## BEGIN DATA SUPPLIED

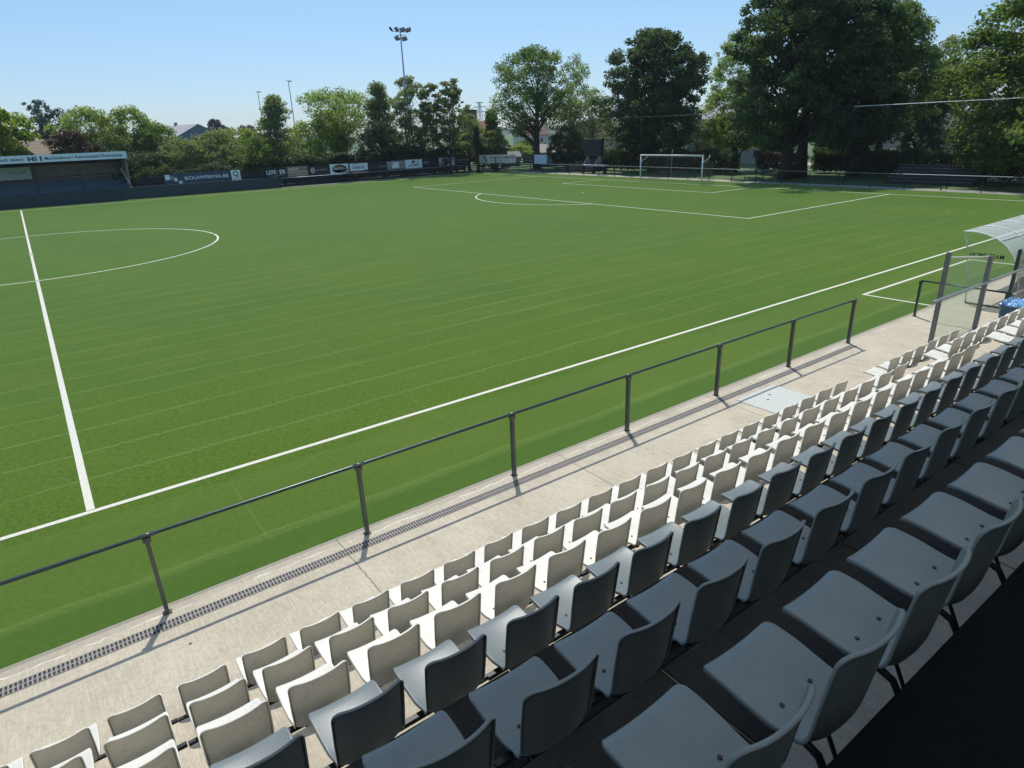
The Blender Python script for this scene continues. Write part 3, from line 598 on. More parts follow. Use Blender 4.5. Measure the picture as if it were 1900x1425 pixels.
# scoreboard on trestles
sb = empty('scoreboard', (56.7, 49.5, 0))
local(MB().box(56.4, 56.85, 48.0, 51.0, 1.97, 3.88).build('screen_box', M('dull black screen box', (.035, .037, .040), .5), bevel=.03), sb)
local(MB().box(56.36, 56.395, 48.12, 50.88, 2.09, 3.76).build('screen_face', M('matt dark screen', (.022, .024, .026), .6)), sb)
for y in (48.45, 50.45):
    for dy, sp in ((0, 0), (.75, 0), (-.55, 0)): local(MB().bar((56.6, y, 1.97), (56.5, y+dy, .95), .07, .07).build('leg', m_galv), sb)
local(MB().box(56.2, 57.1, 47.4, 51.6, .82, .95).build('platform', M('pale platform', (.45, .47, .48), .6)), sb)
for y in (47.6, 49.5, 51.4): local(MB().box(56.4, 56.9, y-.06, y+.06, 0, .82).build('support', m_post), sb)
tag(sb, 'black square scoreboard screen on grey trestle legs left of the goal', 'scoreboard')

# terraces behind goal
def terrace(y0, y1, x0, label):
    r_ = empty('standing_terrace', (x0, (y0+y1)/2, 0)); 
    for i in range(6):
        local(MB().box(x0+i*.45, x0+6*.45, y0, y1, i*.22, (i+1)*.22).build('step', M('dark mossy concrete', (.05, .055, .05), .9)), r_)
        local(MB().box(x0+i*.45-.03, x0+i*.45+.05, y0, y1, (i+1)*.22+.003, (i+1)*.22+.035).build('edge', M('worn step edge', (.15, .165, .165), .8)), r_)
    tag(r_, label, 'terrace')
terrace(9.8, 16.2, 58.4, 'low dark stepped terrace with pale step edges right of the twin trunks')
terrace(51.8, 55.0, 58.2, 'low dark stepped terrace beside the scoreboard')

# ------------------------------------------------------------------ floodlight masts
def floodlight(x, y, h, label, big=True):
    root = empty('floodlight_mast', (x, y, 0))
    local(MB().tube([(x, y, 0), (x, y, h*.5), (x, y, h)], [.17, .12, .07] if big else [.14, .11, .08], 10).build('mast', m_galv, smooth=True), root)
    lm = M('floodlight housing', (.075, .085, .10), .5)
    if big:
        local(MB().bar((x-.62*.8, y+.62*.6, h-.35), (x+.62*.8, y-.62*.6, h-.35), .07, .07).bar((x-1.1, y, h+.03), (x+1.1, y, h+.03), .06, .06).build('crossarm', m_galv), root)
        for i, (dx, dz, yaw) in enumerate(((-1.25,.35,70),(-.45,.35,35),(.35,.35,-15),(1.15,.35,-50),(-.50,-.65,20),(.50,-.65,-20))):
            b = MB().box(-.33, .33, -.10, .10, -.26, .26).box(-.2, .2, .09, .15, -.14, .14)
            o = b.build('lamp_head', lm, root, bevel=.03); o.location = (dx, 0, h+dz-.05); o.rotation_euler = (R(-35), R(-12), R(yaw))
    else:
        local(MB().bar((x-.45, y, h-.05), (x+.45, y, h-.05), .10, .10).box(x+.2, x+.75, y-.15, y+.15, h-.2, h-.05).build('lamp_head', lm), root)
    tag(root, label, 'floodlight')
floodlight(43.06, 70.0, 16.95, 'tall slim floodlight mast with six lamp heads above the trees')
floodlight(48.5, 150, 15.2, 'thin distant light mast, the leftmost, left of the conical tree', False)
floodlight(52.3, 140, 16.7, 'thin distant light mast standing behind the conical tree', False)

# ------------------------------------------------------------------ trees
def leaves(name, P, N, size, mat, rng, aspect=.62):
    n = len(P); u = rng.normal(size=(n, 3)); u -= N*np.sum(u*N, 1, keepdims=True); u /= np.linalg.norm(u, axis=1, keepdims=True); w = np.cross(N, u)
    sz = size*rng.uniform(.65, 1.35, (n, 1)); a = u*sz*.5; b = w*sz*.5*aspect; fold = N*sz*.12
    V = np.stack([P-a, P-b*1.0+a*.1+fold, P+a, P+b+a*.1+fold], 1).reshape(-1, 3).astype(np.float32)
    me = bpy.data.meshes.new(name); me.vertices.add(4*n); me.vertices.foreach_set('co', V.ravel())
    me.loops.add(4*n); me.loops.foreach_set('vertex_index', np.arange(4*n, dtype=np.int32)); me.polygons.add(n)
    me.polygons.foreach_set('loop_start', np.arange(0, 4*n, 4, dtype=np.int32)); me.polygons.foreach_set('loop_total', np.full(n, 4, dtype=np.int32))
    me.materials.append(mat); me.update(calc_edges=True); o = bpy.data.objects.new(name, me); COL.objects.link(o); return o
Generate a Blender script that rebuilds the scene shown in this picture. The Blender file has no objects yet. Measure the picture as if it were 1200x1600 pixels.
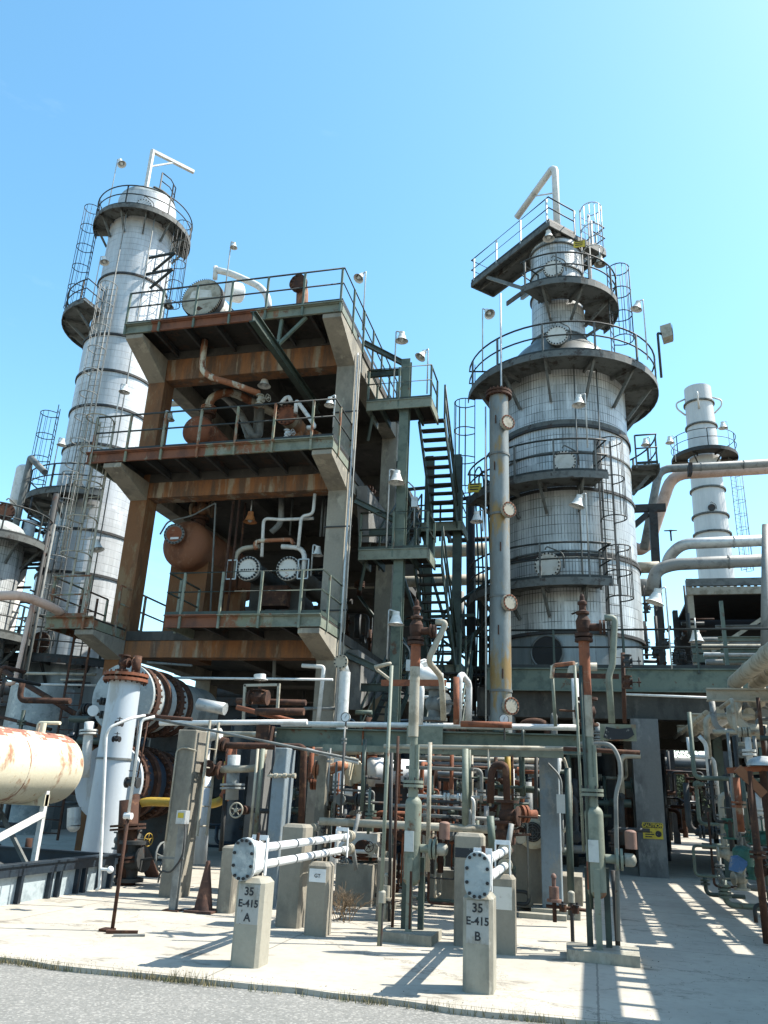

## END DATA SUPPLIED

GIVEN REQUEST: Skip every picture and return the lines above from the top through the one that contains "tag(sb, 'black square".

SOLUTION TO THIS EXERCISE:
The Blender Python script for this scene continues. Write part 3, from line 598 on. More parts follow. Use Blender 4.5. Measure the picture as if it were 1900x1425 pixels.
# scoreboard on trestles
sb = empty('scoreboard', (56.7, 49.5, 0))
local(MB().box(56.4, 56.85, 48.0, 51.0, 1.97, 3.88).build('screen_box', M('dull black screen box', (.035, .037, .040), .5), bevel=.03), sb)
local(MB().box(56.36, 56.395, 48.12, 50.88, 2.09, 3.76).build('screen_face', M('matt dark screen', (.022, .024, .026), .6)), sb)
for y in (48.45, 50.45):
    for dy, sp in ((0, 0), (.75, 0), (-.55, 0)): local(MB().bar((56.6, y, 1.97), (56.5, y+dy, .95), .07, .07).build('leg', m_galv), sb)
local(MB().box(56.2, 57.1, 47.4, 51.6, .82, .95).build('platform', M('pale platform', (.45, .47, .48), .6)), sb)
for y in (47.6, 49.5, 51.4): local(MB().box(56.4, 56.9, y-.06, y+.06, 0, .82).build('support', m_post), sb)
tag(sb, 'black square scoreboard screen on grey trestle legs left of the goal', 'scoreboard')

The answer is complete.